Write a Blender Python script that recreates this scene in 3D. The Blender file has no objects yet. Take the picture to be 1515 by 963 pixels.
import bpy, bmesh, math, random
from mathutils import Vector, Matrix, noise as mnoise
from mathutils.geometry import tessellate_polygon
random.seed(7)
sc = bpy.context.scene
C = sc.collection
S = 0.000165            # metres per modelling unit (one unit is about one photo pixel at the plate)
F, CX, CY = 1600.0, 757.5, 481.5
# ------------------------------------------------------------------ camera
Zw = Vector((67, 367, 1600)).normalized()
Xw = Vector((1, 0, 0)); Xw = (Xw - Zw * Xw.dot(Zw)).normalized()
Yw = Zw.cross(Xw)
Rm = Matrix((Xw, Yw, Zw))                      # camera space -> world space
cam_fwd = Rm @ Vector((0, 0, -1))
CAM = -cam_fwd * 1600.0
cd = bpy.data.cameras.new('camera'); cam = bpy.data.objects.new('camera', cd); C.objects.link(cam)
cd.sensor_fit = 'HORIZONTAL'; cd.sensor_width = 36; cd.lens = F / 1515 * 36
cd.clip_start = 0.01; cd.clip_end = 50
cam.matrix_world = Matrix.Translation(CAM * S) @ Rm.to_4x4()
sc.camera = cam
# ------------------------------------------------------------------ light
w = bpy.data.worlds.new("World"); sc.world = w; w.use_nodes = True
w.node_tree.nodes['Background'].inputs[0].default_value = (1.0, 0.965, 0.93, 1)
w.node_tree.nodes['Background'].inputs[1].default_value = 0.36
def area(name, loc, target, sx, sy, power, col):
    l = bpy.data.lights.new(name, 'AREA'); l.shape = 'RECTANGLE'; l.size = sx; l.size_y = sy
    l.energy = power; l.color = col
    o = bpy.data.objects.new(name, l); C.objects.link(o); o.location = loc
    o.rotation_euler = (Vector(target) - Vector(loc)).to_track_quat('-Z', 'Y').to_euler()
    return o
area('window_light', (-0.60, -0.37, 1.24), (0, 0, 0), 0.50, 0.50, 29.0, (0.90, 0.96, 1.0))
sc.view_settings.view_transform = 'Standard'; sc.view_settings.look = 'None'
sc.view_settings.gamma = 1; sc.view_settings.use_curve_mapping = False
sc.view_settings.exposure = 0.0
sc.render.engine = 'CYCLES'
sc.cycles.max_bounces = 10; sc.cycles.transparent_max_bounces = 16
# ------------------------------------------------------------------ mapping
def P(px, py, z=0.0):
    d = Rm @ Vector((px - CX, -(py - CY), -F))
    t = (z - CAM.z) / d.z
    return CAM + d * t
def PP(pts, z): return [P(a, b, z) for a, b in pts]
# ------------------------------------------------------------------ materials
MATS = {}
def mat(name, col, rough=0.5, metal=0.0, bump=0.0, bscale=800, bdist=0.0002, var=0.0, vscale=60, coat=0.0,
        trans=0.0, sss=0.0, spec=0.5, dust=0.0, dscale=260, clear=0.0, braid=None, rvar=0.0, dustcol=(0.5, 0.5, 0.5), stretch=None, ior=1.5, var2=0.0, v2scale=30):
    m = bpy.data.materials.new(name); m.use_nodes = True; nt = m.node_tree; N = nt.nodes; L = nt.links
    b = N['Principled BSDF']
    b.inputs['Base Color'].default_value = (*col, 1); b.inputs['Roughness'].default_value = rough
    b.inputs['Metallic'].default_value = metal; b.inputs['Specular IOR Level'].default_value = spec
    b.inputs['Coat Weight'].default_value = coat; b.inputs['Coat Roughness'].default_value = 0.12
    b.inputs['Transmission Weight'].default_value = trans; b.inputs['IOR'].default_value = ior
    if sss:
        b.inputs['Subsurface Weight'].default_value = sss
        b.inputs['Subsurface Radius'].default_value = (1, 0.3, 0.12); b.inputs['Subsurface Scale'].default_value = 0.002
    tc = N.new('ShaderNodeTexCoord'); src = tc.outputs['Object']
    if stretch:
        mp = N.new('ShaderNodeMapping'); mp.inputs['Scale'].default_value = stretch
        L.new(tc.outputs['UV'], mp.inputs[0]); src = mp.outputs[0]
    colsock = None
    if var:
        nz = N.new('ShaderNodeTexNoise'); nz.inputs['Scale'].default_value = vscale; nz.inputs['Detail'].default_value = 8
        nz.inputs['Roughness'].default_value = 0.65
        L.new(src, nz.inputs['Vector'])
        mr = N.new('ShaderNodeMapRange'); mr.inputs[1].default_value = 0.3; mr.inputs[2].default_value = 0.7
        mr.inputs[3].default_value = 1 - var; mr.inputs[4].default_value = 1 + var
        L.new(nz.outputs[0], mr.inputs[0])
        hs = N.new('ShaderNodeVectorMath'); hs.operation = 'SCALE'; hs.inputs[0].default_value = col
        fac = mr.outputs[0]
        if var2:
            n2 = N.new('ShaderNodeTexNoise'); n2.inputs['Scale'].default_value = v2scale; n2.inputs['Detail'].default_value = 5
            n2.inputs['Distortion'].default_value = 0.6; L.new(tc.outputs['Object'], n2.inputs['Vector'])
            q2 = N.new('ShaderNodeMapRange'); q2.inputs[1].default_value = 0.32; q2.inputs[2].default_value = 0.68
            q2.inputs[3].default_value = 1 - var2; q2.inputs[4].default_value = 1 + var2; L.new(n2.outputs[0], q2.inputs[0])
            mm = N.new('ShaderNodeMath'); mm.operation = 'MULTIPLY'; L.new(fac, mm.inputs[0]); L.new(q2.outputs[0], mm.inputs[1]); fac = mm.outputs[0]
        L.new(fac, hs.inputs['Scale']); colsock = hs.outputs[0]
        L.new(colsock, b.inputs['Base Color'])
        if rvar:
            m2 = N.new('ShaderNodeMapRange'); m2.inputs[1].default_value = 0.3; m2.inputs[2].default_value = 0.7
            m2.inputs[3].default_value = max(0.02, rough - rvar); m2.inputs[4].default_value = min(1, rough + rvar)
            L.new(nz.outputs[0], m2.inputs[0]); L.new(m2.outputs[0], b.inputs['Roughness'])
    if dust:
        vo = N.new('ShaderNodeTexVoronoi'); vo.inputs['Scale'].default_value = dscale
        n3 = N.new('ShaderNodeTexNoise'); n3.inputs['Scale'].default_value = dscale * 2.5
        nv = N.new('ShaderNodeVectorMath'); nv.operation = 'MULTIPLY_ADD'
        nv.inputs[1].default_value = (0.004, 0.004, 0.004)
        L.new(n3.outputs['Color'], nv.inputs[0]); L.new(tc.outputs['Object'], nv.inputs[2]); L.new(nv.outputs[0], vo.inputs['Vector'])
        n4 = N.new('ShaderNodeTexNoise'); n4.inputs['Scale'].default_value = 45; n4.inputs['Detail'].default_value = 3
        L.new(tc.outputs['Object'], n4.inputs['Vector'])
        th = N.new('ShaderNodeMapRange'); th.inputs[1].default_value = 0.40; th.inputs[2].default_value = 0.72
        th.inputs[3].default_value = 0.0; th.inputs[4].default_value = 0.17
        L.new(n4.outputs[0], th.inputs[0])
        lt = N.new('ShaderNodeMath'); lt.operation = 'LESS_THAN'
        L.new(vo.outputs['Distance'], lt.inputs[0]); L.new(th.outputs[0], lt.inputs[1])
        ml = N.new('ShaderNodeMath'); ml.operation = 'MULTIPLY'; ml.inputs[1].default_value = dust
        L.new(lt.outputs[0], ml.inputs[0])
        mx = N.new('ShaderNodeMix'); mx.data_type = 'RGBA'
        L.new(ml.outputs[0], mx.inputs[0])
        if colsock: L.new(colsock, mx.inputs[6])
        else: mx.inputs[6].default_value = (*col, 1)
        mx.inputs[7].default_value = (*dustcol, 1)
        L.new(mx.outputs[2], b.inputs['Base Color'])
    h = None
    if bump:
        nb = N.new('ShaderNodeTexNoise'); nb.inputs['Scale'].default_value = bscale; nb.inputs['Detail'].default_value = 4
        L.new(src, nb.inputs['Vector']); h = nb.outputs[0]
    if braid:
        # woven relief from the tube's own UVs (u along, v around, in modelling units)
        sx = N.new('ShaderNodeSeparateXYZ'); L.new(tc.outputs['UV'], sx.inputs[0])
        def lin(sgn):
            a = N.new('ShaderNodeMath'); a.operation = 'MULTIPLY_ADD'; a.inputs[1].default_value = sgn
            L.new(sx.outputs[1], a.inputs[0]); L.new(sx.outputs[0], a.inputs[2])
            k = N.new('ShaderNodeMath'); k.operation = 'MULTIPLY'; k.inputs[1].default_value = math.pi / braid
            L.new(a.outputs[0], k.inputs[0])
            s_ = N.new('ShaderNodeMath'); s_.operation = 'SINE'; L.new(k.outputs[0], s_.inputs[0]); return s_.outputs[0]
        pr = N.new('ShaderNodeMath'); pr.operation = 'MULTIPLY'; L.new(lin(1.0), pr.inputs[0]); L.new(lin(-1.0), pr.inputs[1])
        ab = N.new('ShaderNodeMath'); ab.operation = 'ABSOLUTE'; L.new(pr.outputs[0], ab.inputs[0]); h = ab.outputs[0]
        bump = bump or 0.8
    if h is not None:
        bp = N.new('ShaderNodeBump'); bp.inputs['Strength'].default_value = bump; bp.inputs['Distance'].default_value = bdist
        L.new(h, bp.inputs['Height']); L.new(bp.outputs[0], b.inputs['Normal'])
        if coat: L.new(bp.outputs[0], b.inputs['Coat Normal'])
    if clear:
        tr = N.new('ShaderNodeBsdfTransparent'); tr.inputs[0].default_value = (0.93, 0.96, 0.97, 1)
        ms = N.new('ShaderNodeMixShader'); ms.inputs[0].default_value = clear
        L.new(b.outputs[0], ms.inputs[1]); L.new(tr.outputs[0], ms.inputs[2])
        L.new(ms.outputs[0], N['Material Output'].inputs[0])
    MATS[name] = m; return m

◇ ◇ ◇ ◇

## What you need to do
Each line holding "objects" must be found and copied.

## Solution to this task
Write a Blender Python script that recreates this scene in 3D. The Blender file has no objects yet. Take the picture to be 1515 by 963 pixels.
cd = bpy.data.cameras.new('camera'); cam = bpy.data.objects.new('camera', cd); C.objects.link(cam)
    o = bpy.data.objects.new(name, l); C.objects.link(o); o.location = loc